To read about everything that happened to the Panthers is breathtaking:
Repression was on the rise throughout the country. The worst victims of judicial frame-ups and police violence were members of the Black Panther Party. Bobby Seale and Ericka Huggins had been indicted in New Haven. Fred Hampton and Mark Clark were murdered by Chicago policemen as they slept in their beds. And in Los Angeles, the Black Panther Party headquarters was raided by the Los Angeles Police Department and their special tactical squad, with the National Guard and the Army on alert. I witnessed this raid firsthand and, along with my comrades, helped to organize resistance within the Black community.

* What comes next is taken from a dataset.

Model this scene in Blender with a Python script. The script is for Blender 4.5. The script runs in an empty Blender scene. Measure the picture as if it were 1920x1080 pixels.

Our success in pulling together a grassroots challenge to this repression put the city and state government on the defensive for a short time. It also doubtlessly increased their desire to eliminate all of us.
And this was before the assassination campaign that was initiated by Chicago police and the FBI.
In the end, this book is a remarkable and brilliant testament of a giving, kind, and relentless activist. Angela Davis continues to write books with trademark clarity. This book should be read by all.
Angela Davis’s ‘An Autobiography’ is published by Haymarket Books on 2021-10-19.